Cabe, porém, oportuna advertência. Quando as buscas e apreensões invadirem de surpresa seus lares e
as conduções coercitivas os expuserem com ou sem razão à volúpia sádica
das multidões insufladas pela mesma mídia que hoje os incensa e amanhã
os vilipendiarão, não invoquem a presunção de inocência nem o direito de
saber do que são acusados; não peçam que lhes seja assegurado o direito
de defesa e do contraditório, nem supliquem pela presença de um juiz imparcial. Mas
antes que isso ocorra, não percam tempo nem gastem dinheiro promovendo a
operação lava-memória. A História não esquecerá nem apagará o nome de
vocês do rol das iniqüidades e das vergonhas. E não adianta fingir que
não há golpe; todo mundo já sabe.
Penitencio-me por não haver percebido antes quão distante me acho de
vocês. A rotina das chamadas boas maneiras esconde a essência das
pessoas. De uma coisa, porém, não tenham medo. Não cuspirei em vocês.

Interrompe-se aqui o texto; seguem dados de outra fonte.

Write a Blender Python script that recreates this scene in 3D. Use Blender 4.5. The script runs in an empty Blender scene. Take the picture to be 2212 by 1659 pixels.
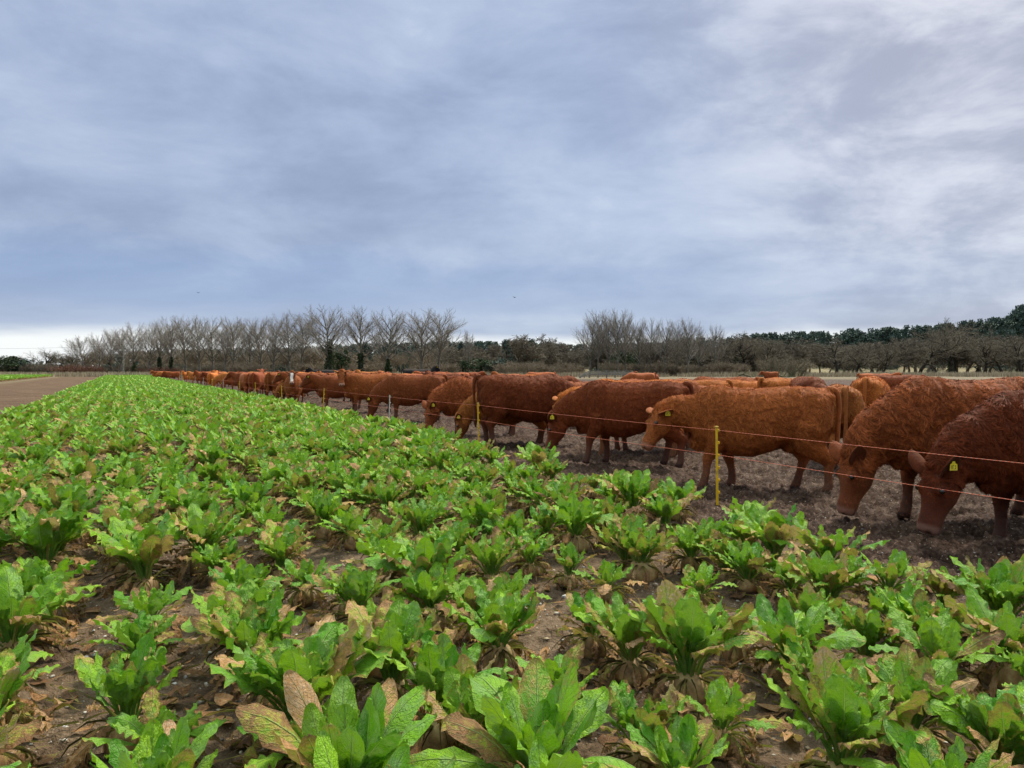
import bpy, bmesh, math, random
import numpy as np
from mathutils import Vector
R = math.radians
C = bpy.context.scene
COL = C.collection
# ------------------------------------------------------------------ camera
F = 1660.0                       # focal length in units of a 2212 px wide picture
EYE = 1.6
HORIZ = 799.0                    # horizon row in that picture
cam = bpy.data.cameras.new('camera')
cam.sensor_width = 36.0
cam.lens = 36.0 * F / 2212.0
cam.clip_start = 0.05
cam.clip_end = 6000
camo = bpy.data.objects.new('camera', cam)
COL.objects.link(camo)
camo.location = (0, 0, EYE)
camo.rotation_euler = (R(90) - math.atan((829.5 - HORIZ) / F), 0, 0)
C.camera = camo
# ------------------------------------------------------------------ exposure
C.view_settings.view_transform = 'Standard'
C.view_settings.look = 'None'
C.view_settings.exposure = 1.65
C.view_settings.gamma = 1.0
C.view_settings.use_curve_mapping = False
# ------------------------------------------------------------------ node helper
class NT:
    def __init__(s, tree):
        s.t = tree; s.t.nodes.clear()
    def n(s, kind, **kw):
        nd = s.t.nodes.new(kind)
        for k, v in kw.items():
            if k == 'ins':
                for a, b in v.items():
                    if isinstance(b, bpy.types.NodeSocket): s.t.links.new(b, nd.inputs[a])
                    else: nd.inputs[a].default_value = b
            else: setattr(nd, k, v)
        return nd
    def math(s, op, a, b=None, c=None, clamp=False):
        nd = s.t.nodes.new('ShaderNodeMath'); nd.operation = op; nd.use_clamp = clamp
        for i, v in enumerate((a, b, c)):
            if v is None: continue
            if isinstance(v, bpy.types.NodeSocket): s.t.links.new(v, nd.inputs[i])
            else: nd.inputs[i].default_value = v
        return nd.outputs[0]
    def mix(s, f, a, b, blend='MIX'):
        nd = s.t.nodes.new('ShaderNodeMix'); nd.data_type = 'RGBA'; nd.blend_type = blend
        for sock, v in ((nd.inputs[0], f), (nd.inputs[6], a), (nd.inputs[7], b)):
            if isinstance(v, bpy.types.NodeSocket): s.t.links.new(v, sock)
            elif isinstance(v, (tuple, list)): sock.default_value = (*v[:3], 1)
            else: sock.default_value = v
        return nd.outputs[2]
    def smooth(s, v, lo, hi):
        nd = s.t.nodes.new('ShaderNodeMapRange'); nd.interpolation_type = 'SMOOTHSTEP'
        s.t.links.new(v, nd.inputs[0]) if isinstance(v, bpy.types.NodeSocket) else None
        nd.inputs[1].default_value = lo; nd.inputs[2].default_value = hi
        return nd.outputs[0]
    def noise(s, vec, scale, detail=3, rough=.55, dist=0.0):
        nd = s.t.nodes.new('ShaderNodeTexNoise')
        if vec is not None: s.t.links.new(vec, nd.inputs['Vector'])
        nd.inputs['Scale'].default_value = scale; nd.inputs['Detail'].default_value = detail
        nd.inputs['Roughness'].default_value = rough; nd.inputs['Distortion'].default_value = dist
        return nd.outputs[0]
    def ramp(s, f, stops):
        nd = s.t.nodes.new('ShaderNodeValToRGB'); s.t.links.new(f, nd.inputs[0])
        e = nd.color_ramp.elements
        while len(e) > 1: e.remove(e[-1])
        e[0].position = stops[0][0]; e[0].color = (*stops[0][1], 1)
        for p, c in stops[1:]:
            x = e.new(p); x.color = (*c, 1)
        return nd.outputs[0]
# ------------------------------------------------------------------ sky and sun
SUN_EL, SUN_AZ = 52.0, 38.0      # azimuth clockwise from +Y (to the right of the view)
w = bpy.data.worlds.new('World'); C.world = w; w.use_nodes = True
g = NT(w.node_tree)
tc = g.n('ShaderNodeTexCoord')
sep = g.n('ShaderNodeSeparateXYZ', ins={0: tc.outputs['Generated']})
x, y, z = sep.outputs
zc = g.math('MAXIMUM', z, 0.0)
den = g.math('ADD', zc, 0.20)
px_ = g.math('DIVIDE', x, den); py_ = g.math('DIVIDE', y, den)
P = g.n('ShaderNodeCombineXYZ', ins={0: px_, 1: py_, 2: 3.7}).outputs[0]
Ps = g.n('ShaderNodeVectorMath', operation='MULTIPLY', ins={0: P, 1: (0.62, 1.0, 1.0)}).outputs[0]
n1 = g.noise(Ps, 1.25, 7, .54, .35)
n2 = g.noise(Ps, 3.6, 6, .58, .4)
Pd = g.n('ShaderNodeVectorMath', operation='MULTIPLY', ins={0: tc.outputs['Generated'], 1: (1.0, 1.0, 4.5)}).outputs[0]
n3 = g.noise(Pd, 2.3, 5, .55, .3)
Pq = g.n('ShaderNodeVectorMath', operation='MULTIPLY', ins={0: tc.outputs['Generated'], 1: (1.0, 1.0, 2.3)}).outputs[0]
n4 = g.noise(Pq, 4.6, 8, .60, .25)
cl = g.math('ADD', g.math('ADD', g.math('MULTIPLY', n1, .32), g.math('MULTIPLY', n2, .12)), g.math('ADD', g.math('MULTIPLY', n3, .10), g.math('MULTIPLY', n4, .50)))
cloud = g.ramp(cl, [(k, tuple(v * .335 * (1, 1, .955)[i_] for i_, v in enumerate(c))) for k, c in [(.30, (.225, .285, .44)), (.43, (.30, .37, .56)), (.52, (.375, .455, .655)), (.60, (.45, .53, .72)), (.70, (.64, .70, .84))]])
# warmer, brighter overcast towards the sun side (right, high)
dirw = g.n('ShaderNodeVectorMath', operation='DOT_PRODUCT', ins={0: tc.outputs['Generated'], 1: (.62, .66, .42)}).outputs['Value']
warm = g.smooth(dirw, .80, 1.0)
cloud = g.mix(g.math('MULTIPLY', warm, .85), cloud, g.mix(g.smooth(cl, .46, .60), (.130, .135, .165), (.250, .250, .268)))
# pale band right above the horizon, broken by the cloud edge
edge = g.math('ADD', z, g.math('MULTIPLY', g.math('SUBTRACT', n3, .5), -.05))
band = g.math('SUBTRACT', 1.0, g.smooth(edge, .034, .054))
cloud = g.mix(g.math('MULTIPLY', band, .93), cloud, (.315, .325, .325))
# overcast is brighter towards the zenith
low = g.math('MULTIPLY', g.math('SUBTRACT', 1.0, g.smooth(g.math('ABSOLUTE', g.math('SUBTRACT', g.math('ADD', z, g.math('MULTIPLY', g.math('SUBTRACT', n4, .5), .10)), .105)), .01, .055)), g.math('SUBTRACT', 1.0, g.math('MULTIPLY', g.smooth(x, -.45, .40), .65)))
cloud = g.mix(g.math('MULTIPLY', low, .6), cloud, (.075, .11, .185))
zen = g.smooth(z, .46, .95)
gain = g.math('ADD', 1.0, g.math('MULTIPLY', zen, 3.3))
cloud = g.mix(1.0, cloud, g.n('ShaderNodeCombineXYZ', ins={0: gain, 1: g.math('POWER', gain, .96), 2: g.math('POWER', gain, .70)}).outputs[0], 'MULTIPLY')
sky = g.n('ShaderNodeTexSky', sky_type='NISHITA', sun_disc=False, sun_elevation=R(SUN_EL), sun_rotation=R(SUN_AZ))
skyc = g.mix(1.0, sky.outputs[0], (.08, .08, .08), 'MULTIPLY')
allsky = g.mix(.95, skyc, cloud)
bg = g.n('ShaderNodeBackground', ins={'Color': allsky, 'Strength': 1.0})
out = g.n('ShaderNodeOutputWorld', ins={0: bg.outputs[0]})
w.cycles.sampling_method = 'MANUAL'; w.cycles.sample_map_resolution = 512
sl = bpy.data.lights.new('sun', 'SUN'); sl.energy = 1.5; sl.angle = R(11); sl.color = (1.0, .90, .74)
so = bpy.data.objects.new('sun', sl); COL.objects.link(so)
so.rotation_euler = (R(90 - SUN_EL), 0, R(180 - SUN_AZ))
so.location = (20, 20, 60)
C.cycles.max_bounces = 4; C.cycles.diffuse_bounces = 2; C.cycles.glossy_bounces = 2
C.cycles.transmission_bounces = 2; C.cycles.transparent_max_bounces = 4
# ------------------------------------------------------------------ layout: the crop rows, fence line, and picture helpers
U = np.array((-.454, .891))      # direction the rows and the fence run in
N = np.array((.891, .454))       # across them, towards the cattle
FENCE = 6.26                     # offsets across the rows
BEET0, BEET1 = -2.80, 5.95
def beet_edge(al): return np.interp(al, [2.5, 5.5, 11, 18], [4.75, 5.15, 5.55, 5.9])   # the cattle have grazed the near end further back
def at(px, d): return ((px - 1106.0) / F * d, d)
def row_d(px, off): # depth where the line at this offset crosses picture column px
    t = (px - 1106.0) / F
    return off / (.891 * t + .454)
def tag(o, label=None, cat=None, group=None, kind=None):
    if label: o['label'] = label
    if cat: o['category'] = cat
    if group: o['group'] = group
    if kind: o['kind'] = kind
    return o
def empty(name, loc, rz=0.0, scale=1.0):
    o = bpy.data.objects.new(name, None); COL.objects.link(o)
    o.location = loc; o.rotation_euler = (0, 0, rz); o.scale = (scale,) * 3
    o.empty_display_size = .2
    return o
def link(name, me, parent=None):
    o = bpy.data.objects.new(name, me); COL.objects.link(o)
    if parent is not None: o.parent = parent
    return o
def mesh_np(name, V, Fc, mat, k=4, smooth=True, attrs=None, uv=None, mats=None):
    """V (n,3); Fc (m,k) faces, all of k corners; attrs {name: (n,4)} point colours; uv (n,2) per vertex"""
    V = np.ascontiguousarray(V, dtype=np.float32); Fc = np.ascontiguousarray(Fc, dtype=np.int32)
    me = bpy.data.meshes.new(name)
    me.vertices.add(len(V)); me.vertices.foreach_set('co', V.ravel())
    me.loops.add(Fc.size); me.loops.foreach_set('vertex_index', Fc.ravel())
    me.polygons.add(len(Fc))
    me.polygons.foreach_set('loop_start', np.arange(0, Fc.size, k, dtype=np.int32))
    me.polygons.foreach_set('loop_total', np.full(len(Fc), k, dtype=np.int32))
    me.update(calc_edges=True)
    if smooth: me.polygons.foreach_set('use_smooth', np.ones(len(Fc), dtype=bool))
    for an, av in (attrs or {}).items():
        a = me.attributes.new(an, 'FLOAT_COLOR', 'POINT')
        a.data.foreach_set('color', np.ascontiguousarray(av, dtype=np.float32).ravel())
    if uv is not None:
        l = me.uv_layers.new(name='UVMap')
        l.data.foreach_set('uv', np.ascontiguousarray(uv[Fc.ravel()], dtype=np.float32).ravel())
    for m in (mats or [mat]): me.materials.append(m)
    me.validate(clean_customdata=False)
    return me
def _h(i, j, s):
    n = (i * 374761393 + j * 668265263 + s * 1442695041) & 0xffffffff
    n = ((n ^ (n >> 13)) * 1274126177) & 0xffffffff
    n = n ^ (n >> 16)
    return (n & 0xffff) / 65535.0
def vn(x, y, s=0):
    xi = np.floor(x).astype(np.int64); yi = np.floor(y).astype(np.int64)
    fx = x - xi; fy = y - yi; fx = fx * fx * (3 - 2 * fx); fy = fy * fy * (3 - 2 * fy)
    a = _h(xi, yi, s); b = _h(xi + 1, yi, s); c = _h(xi, yi + 1, s); d = _h(xi + 1, yi + 1, s)
    return (a * (1 - fx) + b * fx) * (1 - fy) + (c * (1 - fx) + d * fx) * fy
def fbm(x, y, s=0, o=4):
    v = 0; a = .5; t = 0
    for k in range(o):
        v = v + a * vn(x * 2 ** k, y * 2 ** k, s + k); t += a; a *= .5
    return v / t
def sst(v, a, b):
    t = np.clip((v - a) / (b - a), 0, 1); return t * t * (3 - 2 * t)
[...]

Não é que não lhes tenha nojo. Compartilho, quanto a isso, do mesmo
sentimento que Ulisses Guimarães pronunciou e prenunciou em relação
àqueles a quem se dirigiu em mensagem que as ondas do Atlântico ainda
hoje – e com mais força agora – repercutem. Contudo, diante da
inominável deterioração moral em que estão mergulhados, o meu cuspe
seria inócuo; não lavaria nada.
Devo admitir, entretanto, que me fizeram um grande favor: o de me
propiciarem vê-los e ouvi-los como realmente são: preconceituosos,
convencidos ou convincentes propagadores do ódio e da mentira. Em suma,
cúmplices entusiasmados do que há de pior no lastimável cenário
escancarado ao mundo desde a tragicômica encenação do último 17 de abril
e na farsa que dali para frente cada vez mais se desenvolveu como uma
enxurrada de iniqüidades.
Caiu a máscara dessa gente que lhes faz companhia, cujos rostos não
conseguem ocultar a mais repugnante feiúra moral. Juntando-se ao painel
de mentecaptos que a televisão sem qualquer sombra de pudor ou recato
revelou para assombro, vergonha ou riso de brasileiros e outros povos do
mundo, vocês estarão para sempre ligados. E dessa memória pegajosa nada
os livrará.
Não me digam que estão surpresos com os termos desta carta. Posso até
imaginar a cena em que estarão diante de seus queridos familiares,
tentando justificar a própria conduta. Por isso, explico: não se pode
ser tolerante com o delito e o delinqüente quando o crime é permanente e
flagrante. Seria como dialogar com o ladrão que invade a nossa casa,
rouba nossa liberdade, se apossa do nosso patrimônio e quer se fazer
passar por mera visita, com direito a impor o que chama de ordem. A
hipocrisia se mostra com sua mais indecente nudez. Não! O diálogo e a
compreensão são naturais e necessários entre pessoas que se respeitam no
ambiente democrático; não, entre o predador da democracia e sua presa,
entre o ofensor e a vítima. As regras de civilidade, próprias da
democracia, não socorrem quem contra elas atenta. Contra esses, todas as
formas de resistência são necessárias e legitimas. Não há diálogo
possível.
Não importa se o arrombador dos pilares da ordem democrática possa
eventualmente se valer de uma maioria parlamentar corrompida e
mal-cheirosa ou de juízes parciais e desacreditados.Quando a injustiça e a corrupção se fantasiam de direito e moralidade, a justa indignação e a resistência se tornam obrigação.
Por fim, uma brevíssima oração: que Deus não os perdoe; vocês sabem
muito bem o que fazem! Mas os mantenha vivos e com saúde pelo tempo
suficiente para a reflexão e o mais avergonhado arrependimento.